───── SUPPLIED DATA

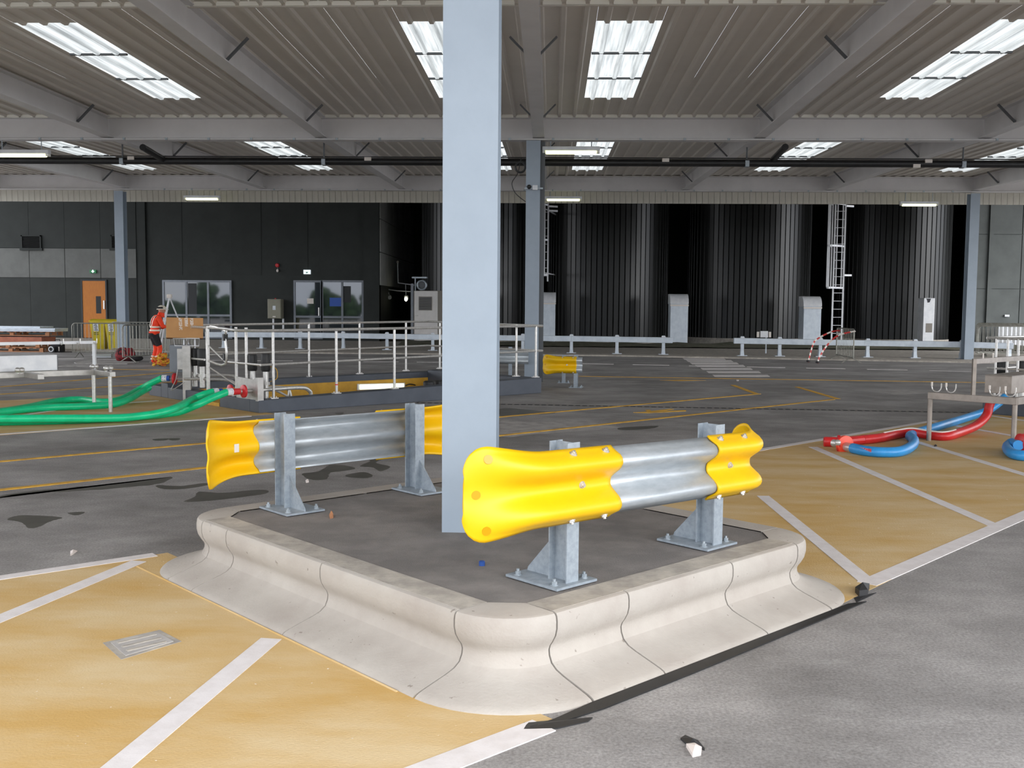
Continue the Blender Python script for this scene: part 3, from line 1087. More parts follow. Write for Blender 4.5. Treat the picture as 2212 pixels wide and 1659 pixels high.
def end_cap(parent, x0, xs, side, R=0.40, deg=64, sticker=False):
    """yellow plastic sheath: straight from x0 to xs, then a flared tail curling back"""
    A = math.radians(deg)
    L1 = abs(xs - x0)
    L = L1 + R * A
    N = 34

    def pos(s, t):
        f = max(0.0, min(1.0, (s - (L1 + 0.05)) / (L - L1 - 0.05)))
        f = f * f * (3 - 2 * f)
        h = 0.170 + 0.046 * f
        rc = 0.11
        if s > L - rc:
            e = rc - (L - s)
            h = h - rc + math.sqrt(max(rc * rc - e * e, 1e-8))
        z = h * t
        dep = (w_offset(0.162 * t) - 0.010) * (1 - 0.9 * f) - 0.030 * f
        if s <= L1:
            c, nrm = Vector((x0 + side * s, 0, 0)), Vector((0, 1, 0))
        else:
            a = (s - L1) / R
            c = Vector((xs + side * R * math.sin(a), R * (1 - math.cos(a)), 0))
            nrm = Vector((-side * math.sin(a), math.cos(a), 0))
        p = c + nrm * dep
        p.z = ZB + z
        return p, nrm
    ts = [1 - 2 * j / 26 for j in range(27)]
    ss = [L * (i / N) for i in range(N)] + [L - 0.012, L - 0.003, L - 0.0003]
    ss = sorted(set(ss))
    m = MB().sheet([[pos(s, t)[0] for t in ts] for s in ss])
    o = local_part(m, 'end_cap', 'yellow_plastic', parent, smooth=70)
    solid(o, 0.010)
    # dull reflector discs on the tail
    for s, t in ((L - 0.10, 0.74), (L - 0.055, 0.0), (L - 0.10, -0.74)):
        c, n = pos(s, t)
        c2 = pos(s + 0.01, t)[0]; c3 = pos(s, t + 0.02)[0]
        nn = (c2 - c).cross(c3 - c).normalized()
        if nn.dot(n) > 0: nn = -nn
        local_part(MB().tube([c, c + nn * 0.0068], 0.02, 16), 'reflector_disc', 'reflector', o)
    for s, t in ((0.07, 0.86), (0.29, 0.86), (0.07, -0.86), (0.29, -0.86), (0.20, 0.0)):
        c, n = pos(s, t)
        c2 = pos(s + 0.01, t)[0]; c3 = pos(s, t + 0.02)[0]
        nn = (c2 - c).cross(c3 - c).normalized()
        if nn.dot(n) > 0: nn = -nn
        local_part(nut(c + nn * 0.005, nn, 0.014, 0.009), 'bolt', 'stainless', o)
    if sticker:
        c, n = pos(L1 + 0.10, 0.04)
        c2 = pos(L1 + 0.12, 0.04)[0]
        q = c + n * 0.0065
        local_part(MB().frame(q, (c2 - c) * 0.9, (0, 0, 0.026), n * 0.001), 'sticker', 'print_white', o)
    return o


def crash_barrier(label, loc, rz, posts, caps, beam, group=None, drop=0.0, tilt=0.0):
    t = thing('crash_barrier', label, 'crash barrier', loc, group)
    t.rotation_euler = (0, 0, rz)
    rows = [[Vector((x, y, ZB + z)) for z, y in WP] for x in (beam[0], (beam[0] + beam[1]) / 2, beam[1])]
    b = local_part(MB().sheet(rows), 'beam', 'beam_galvanised', t, smooth=50)
    solid(b, 0.004)
    b.location.z = -drop
    b.rotation_euler.y = tilt
    for x in posts:
        p = barrier_post(t, x, 0.685 - drop)
        local_part(nut((x - 0.022, 0.008, ZB - drop), (0, 1, 0), 0.013, 0.012), 'beam_bolt', 'stainless', p)
    for cap in caps:
        c = end_cap(t, *cap)
        c.location.z = -drop
        c.rotation_euler.y = tilt
    return t


crash_barrier('near corrugated crash barrier with yellow ends, right of the central column', UV(3.87, 3.148, K), PI / 4, (-0.565, 0.575), ((-0.34, -0.74, -1, 0.9, 28), (0.43, 0.76, 1, 0.17, 100)), (-0.70, 0.74), drop=0.018, tilt=0.022)
cb2 = crash_barrier('far corrugated crash barrier with yellow ends, left of the central column, seen from behind', UV(3.735, 5.67, K), PI / 4 + PI, (-0.52, 0.515), ((-0.24, -0.60, -1), (0.36, 0.72, 1, 0.40, 64, True)), (-0.64, 0.66), drop=0.077)
# lone barrier end standing farther back, right of the pit
p = G(1243, 838)
crash_barrier('single-post crash barrier end with yellow tail, beyond the right end of the pit', Vector((p.x, p.y, 0)), -0.12, (0.0,), ((0.02, -0.30, -1, 0.7, 32),), (-0.36, 0.14))
p = G(1218, 830)
q = PY(1102, 800, 21.9)
crash_barrier('bare galvanised crash barrier seen through the pit railing, left of the second column', Vector((q.x, 21.9, 0)), 0.0, (0.0,), (), (-0.75, 0.40), drop=-0.10)
t = thing('barrier_post', 'short bare galvanised post just behind the single-post crash barrier end', 'post', Vector((p.x, p.y + 0.35, 0)))
barrier_post(t, 0, 0.62)

# ------------------------------------------------------------------ service pit with its railing
pit = thing('service_pit', 'sunken yellow-walled service pit inside a dark grey upstand', 'pit', UV(10.5, 15.5, 0))
HZ = lambda u: 0.19 + 0.018 * (u - 7.4)      # the ground falls away towards the drain: the top stays level


def upstand(u0, v0, u1, v1, top=None):
    b = [UV(u0, v0), UV(u1, v0), UV(u1, v1), UV(u0, v1)]
    tops = [Vector((p.x, p.y, top or HZ(u))) for p, u in zip(b, (u0, u1, u1, u0))]
    m = MB().add(b + tops, [(3, 2, 1, 0), (4, 5, 6, 7), (0, 1, 5, 4), (1, 2, 6, 5), (2, 3, 7, 6), (3, 0, 4, 7)])
    return m.part('upstand', 'pit_grey', pit, bevel=0.008)


upstand(7.42, 13.70, 13.45, 13.98)
upstand(7.42, 16.95, 13.45, 17.23, 0.255)
upstand(13.20, 13.98, 13.45, 16.95)
upstand(7.42, 13.98, 7.66, 14.98)
upstand(7.42, 15.68, 7.66, 16.95)
upstand(7.42, 17.23, 7.9, 17.75)
D = -1.25
for a, b in ((UV(PU0, PV1, 0), UV(PU1, PV1, 0)), (UV(PU1, PV1, 0), UV(PU1, PV0, 0)), (UV(PU0, PV0, 0), UV(PU1, PV0, 0)), (UV(PU0, PV0, 0), UV(PU0, PV1, 0))):
    c = (UV(PU0, PV0) + UV(PU1, PV1)) / 2
    mid = (a + b) / 2
    o = (mid - c).normalized() * 0.1
    MB().prism([a + Vector((0, 0, D)), b + Vector((0, 0, D)), b + Vector((0, 0, -0.001)), a + Vector((0, 0, -0.001))], o).part('pit_wall', 'pit_yellow', pit)
MB().prism([UV(PU0, PV0, D - 0.1), UV(PU1, PV0, D - 0.1), UV(PU1, PV1, D - 0.1), UV(PU0, PV1, D - 0.1)], (0, 0, 0.1)).part('pit_floor', 'concrete_worn', pit)
# inner faces of the upstand are yellow too
MB().prism([UV(PU0, PV1 - 0.012, 0), UV(PU1, PV1 - 0.012, 0), UV(PU1, PV1 - 0.012, 0.135), UV(PU0, PV1 - 0.012, 0.135)], V * 0.011).part('yellow_lining', 'pit_yellow', pit)
MB().prism([UV(7.42, 15.0, 0.0), UV(7.66, 15.0, 0.0), UV(7.66, 15.66, 0.0), UV(7.42, 15.66, 0.0)], (0, 0, 0.06)).part('threshold', 'pit_yellow', pit)
for k in range(4):
    MB().prism([UV(7.68 + 0.28 * k, 15.0, -0.26 * (k + 1)), UV(7.96 + 0.28 * k, 15.0, -0.26 * (k + 1)), UV(7.96 + 0.28 * k, 15.66, -0.26 * (k + 1)), UV(7.68 + 0.28 * k, 15.66, -0.26 * (k + 1))], (0, 0, 0.04)).part('step', 'stainless_sheet', pit)

rail = thing('pit_railing', 'stainless tube railing with gate around the service pit', 'railing', UV(10.5, 15.5, 0.2))
NV, FV, EU = 13.84, 17.09, 7.54
RR = 0.022


def post_at(p, ztop, r=RR):
    o = MB().tube([p, Vector((p.x, p.y, ztop))], r, 8).part('post', 'stainless', rail, smooth=40)
    MB().box((p.x, p.y, p.z + 0.006), (0.13, 0.09, 0.012), PI / 4).part('foot_plate', 'stainless', o)
    for s in (-1, 1):
        MB().tube([Vector((p.x, p.y, p.z + 0.01)) + U * 0.048 * s, Vector((p.x, p.y, p.z + 0.032)) + U * 0.048 * s], 0.009, 6).part('foot_bolt', 'stainless', o)
    return o


za = PV(591, 713, NV).z
ztop_n = lambda u: PV(591, 713, NV).z + (PV(1157, 704.5, NV).z - PV(591, 713, NV).z) * (u - 8.2) / 5.3
un = []
for px, py in ((591, 861), (727, 849), (852, 837), (985, 828), (1157, 814)):
    p = PV(px, py, NV)
    u = p.dot(U)
    un.append(u)
    top = PV(px, 713 - (px - 591) * 0.0150, NV)
    o = post_at(Vector((p.x, p.y, HZ(u))), top.z)
    if px == 727:
        MB().tube([Vector((p.x, p.y, HZ(u) + 0.135)), Vector((p.x, p.y, HZ(u) + 0.155))], RR + 0.004, 8).part('red_band', 'red_plastic', o)
far_px = ((549, 811, 702.5), (668, 811, 699.5), (777, 804, 697.5), (877, 799, 696.5), (950, 797, 696.5), (1115, 806, 703))
for px, py, ty in far_px[1:5]:
    p = PV(px, py, FV)
    post_at(Vector((p.x, p.y, HZ(p.dot(U)))), PV(px, ty, FV).z)
p = PU(1115, 806, 13.32)
ptop = PU(1115, 701, 13.32)
post_at(Vector((p.x, p.y, HZ(13.32))), ptop.z)
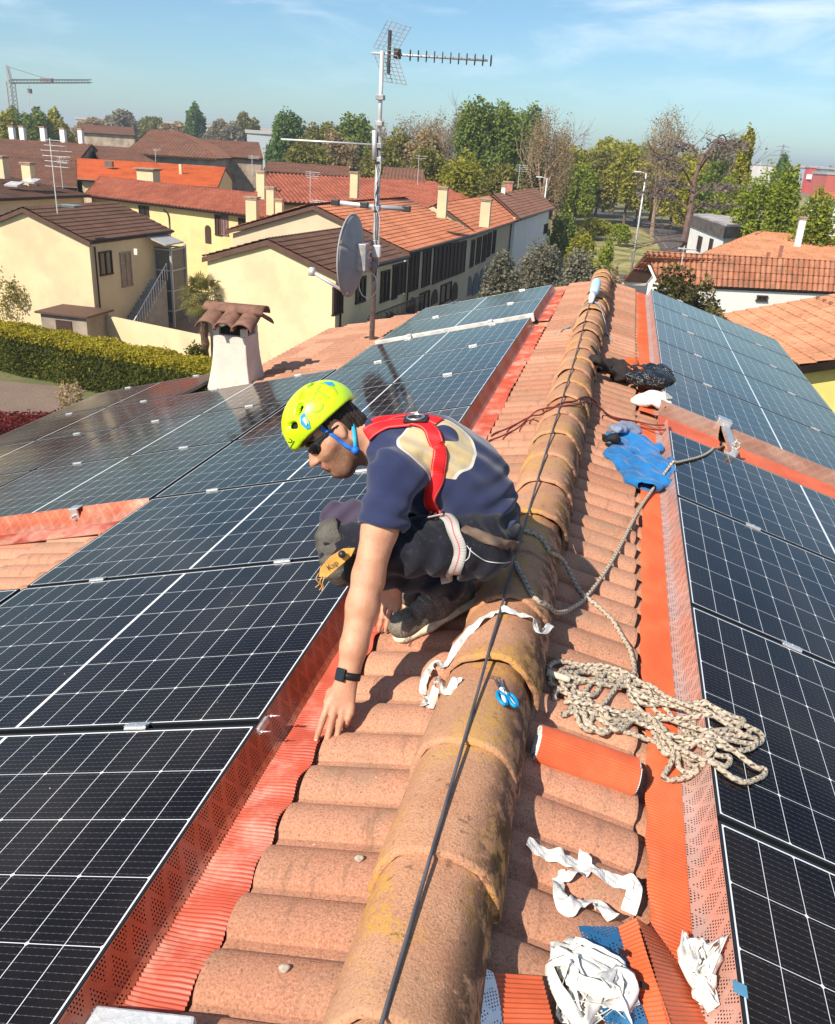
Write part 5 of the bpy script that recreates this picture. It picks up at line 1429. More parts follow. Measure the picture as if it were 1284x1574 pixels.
def win(parent, A, B, px, mat=None, shut=True, arch=False, out=None, name='window'):
    """window on the vertical wall through A and B; px = rectangle in photo pixels"""
    A = np.asarray(A, float); B = np.asarray(B, float); e = B-A; e[2] = 0; e /= np.linalg.norm(e); n = np.array([e[1], -e[0], 0])
    if (CAM-A)@n < 0: n = -n
    def w(x, y): d = ray(x, y); t = ((A-CAM)@n)/(d@n); return CAM+d*t
    x0, y0, x1, y1 = px; xm, ym = (x0+x1)/2, (y0+y1)/2; u0, u1 = (w(x0, ym)-A)@e, (w(x1, ym)-A)@e; z1, z0 = w(xm, y0)[2], w(xm, y1)[2]; u0, u1 = min(u0, u1), max(u0, u1)
    P = lambda u, z, o=0.: np.array([A[0], A[1], 0])+e*u+np.array([0, 0, z])+n*o
    if arch:
        r = (u1-u0)/2; pts = [P(u0, z0, .02), P(u1, z0, .02)]+[P((u0+u1)/2+r*math.cos(a), z1-r+r*math.sin(a), .02) for a in np.linspace(0, math.pi, 9)]
        fr = MB().prism(pts, n*.03).build(name, mat or m_sh_br, parent); return fr
    c = P((u0+u1)/2, (z0+z1)/2, .03); fr = MB()
    for (cu, cz, du, dz) in (((u0+u1)/2, z1, u1-u0+.1, .08), ((u0+u1)/2, z0, u1-u0+.16, .08), (u0, (z0+z1)/2, .07, z1-z0-.08), (u1, (z0+z1)/2, .07, z1-z0-.08), ((u0+u1)/2, (z0+z1)/2, .05, z1-z0-.08)): fr.box(P(cu, cz, .045), (du, .09, dz), [e, n, (0, 0, 1)])
    f = fr.build(name, mat or m_sh_br, parent)
    MB().box(P((u0+u1)/2, (z0+z1)/2, .02), (u1-u0-.02, .03, z1-z0-.02), [e, n, (0, 0, 1)]).build('pane', mat if (shut and mat) else (m_sh_br if shut else m_wdark), f)
    return f
def building(name, label, cat='house'):
    return empty(name, (0, 0, ZG), label, cat)
def place_at(o, p): 
    o.location = (float(p[0]), float(p[1]), ZG)
def chim(parent, px, yt, yb, D, wpx, mat=None, cap=True):
    t = atd(px, yt, D); b = atd(px, yb, D); w_ = wpx*D/F; h = t[2]-b[2]; mat = mat or W_y
    c = MB().box((b[0], b[1], b[2]+h/2-.35), (w_, w_*.8, h+.7-.25)).build('chimney', mat, parent)
    if cap:
        q = MB(); q.box((b[0], b[1], t[2]-.10), (w_*1.15, w_*.95, .07)); q.box((b[0], b[1], t[2]-.22), (w_*.7, w_*.55, .18)); q.box((b[0], b[1], t[2]-.0), (w_*1.25, w_*1.05, .08)); q.build('chimney_cap', pm('chimney_cap_clay', (.34, .24, .17), .9, .2), c)
    return c

def Z(dz): return ZG+dz
# --- long and gabled houses; corner points found from the picture at assumed eaves heights
def gable(name, label, A, B, C, D, rF, rB, wall, tile, fr=.45, **kw):
    """A,B front eaves corners, C,D back; rF,rB ridge ends"""
    A, B, C, D, rF, rB = [np.asarray(p, float) for p in (A, B, C, D, rF, rB)]
    o = building(name, label); place_at(o, (A+B+C+D)/4)
    slope(o, B, C, rF, rB, tile, **kw); slope(o, D, A, rB, rF, tile, **kw)
    dn = lambda p, q: np.array([*(p+(q-p)/np.linalg.norm(q-p)*fr)[:2], p[2]-.16])
    c = (A+B+C+D)/4; ins = lambda p: np.array([p[0]+(c[0]-p[0])*.05, p[1]+(c[1]-p[1])*.03, p[2]-.2])
    a, b_, c_, d_ = map(ins, (A, B, C, D)); f = (a+b_)/2; f[2] = rF[2]-.25; g = (c_+d_)/2; g[2] = rB[2]-.25
    th = (c_-b_)/np.linalg.norm(c_-b_)*.2
    MB().prism([(a[0], a[1], ZG), (b_[0], b_[1], ZG), b_, f, a], th).build('gable_wall', wall, o)
    MB().prism([(d_[0], d_[1], ZG), (c_[0], c_[1], ZG), c_, g, d_], -th).build('gable_wall', wall, o)
    b2, c2 = b_+th*1.02, c_-th*1.02; a2, d2 = a+th*1.02, d_-th*1.02
    MB().tube([B+(.05, 0, -.02), C+(.05, 0, -.02)], .07, 6).build('gutter', m_gut, o); MB().tube([b2+(.12, .1, -.1), (b2[0]+.12, b2[1]+.1, ZG)], .05, 6).build('downpipe', m_gut, o)
    wallquad(o, b2, c2, b_[2], c_[2], wall, .2); wallquad(o, d2, a2, d_[2], a[2], wall, .2)
    for p, q in ((B, rF), (rF, A)):   # fascia boards of the gable
        MB().prism([p-(0, 0, .04), q-(0, 0, .04), q-(0, 0, .26), p-(0, 0, .26)], -th*.25).build('fascia', m_fas, o)
    return o, (a, b_, c_, d_)
# house at the left with the outside stair
A1, B1 = onz(139, 371, Z(5.5)), onz(266, 355, Z(5.5)); pk = np.array([-30.9, A1[1]-.2, Z(6.95)]); pkb = pk+(B1-A1)*1.0
L1 = pk+(pk-A1)*(1, 1, 0)+np.array([0, 0, -1.45])
L1 = np.array([2*pk[0]-A1[0], A1[1]-.3, A1[2]]); hB1, cr = gable('stair_house', 'cream house at the left edge with dark brown roof, outside stair and glazed lift', L1, A1, B1, L1+(B1-A1), pk, pkb, W_y, T_br, per=.3)
b_, c_ = cr[1], cr[2]
win(hB1, b_, c_, (153, 387, 171, 422), shut=False)
win(hB1, b_, c_, (186, 388, 201, 440), pm('striped_awning', (.36, .27, .20), .8, .2), name='door')
MB().box(atd(209, 387, 44), (.18, .08, .30)).build('wall_light', pm('lamp_globe', (.7, .65, .5), .4), hB1)
m_met = pm('light_grey_metal', (.46, .45, .44), .5, .1, 4, metal=.3); m_gl = pm('bluish_glazing', (.13, .13, .12), .08, .1, spec=.6)
ww = np.array([1., 0, 0]); st = MB(); p0 = np.array([b_[0]+.3, b_[1]+1.6, ZG]); ns = 15
for k in range(ns): st.box((p0[0]+.45, p0[1]+k*.28, ZG+(k+1)*.19/2), (1.0, .28, (k+1)*.19))
st.build('stair', m_conc, hB1)
rl = MB()
for k in range(0, ns+1): 
    yk, zk = p0[1]+k*.28, ZG+k*.19; rl.tube([(p0[0]+.95, yk, zk), (p0[0]+.95, yk, zk+1.0)], .02, 5)
rl.tube([(p0[0]+.95, p0[1], ZG+1.0), (p0[0]+.95, p0[1]+ns*.28, ZG+ns*.19+1.0)], .03, 5); rl.build('stair_railing', pm('white_railing', (.66, .64, .62), .5, .1), hB1)
gx0, gy0, gy1 = p0[0]+.05, p0[1]+4.4, p0[1]+6.2; cab = MB()
for x in (gx0, gx0+1.1):
    for y in (gy0, gy1): cab.box((x, y, ZG+2.4), (.12, .12, 4.8))
for z in (1.0, 2.2, 3.4, 4.6):
    for y in (gy0, gy1): cab.box((gx0+.55, y, ZG+z), (.98, .08, .08))
    cab.box((gx0+1.1, (gy0+gy1)/2, ZG+z), (.08, gy1-gy0-.12, .08))
cab.build('lift_frame', m_met, hB1)
MB().box((gx0+.55, gy0+.06, ZG+2.5), (.96, .02, 4.4)).box((gx0+1.06, (gy0+gy1)/2, ZG+2.5), (.02, 1.6, 4.4)).build('lift_glazing', m_gl, hB1)
MB().prism([(gx0-.2, gy0-.9, ZG+5.40), (gx0+1.3, gy0-.9, ZG+4.92), (gx0+1.3, gy0+1.3, ZG+4.92), (gx0-.2, gy0+1.3, ZG+5.40)], (0, 0, .08)).build('glass_canopy', pm('pale_canopy', (.40, .39, .37), .3, .1), hB1)
for (x, y, D) in ((108, 318, 43.5),):
    p = atd(x, y, D); MB().box(p+(0, 0, .05), (1.0, .8, .10), [(1, 0, 0), (0, 1, 0), (0, 0, 1)]).build('skylight', m_gl, hB1)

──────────

[EXERCISE GOAL]
How many lines in the records above contain the word "parts"? Reply with the number and nothing more.

[RESULT FOR THIS TASK]
2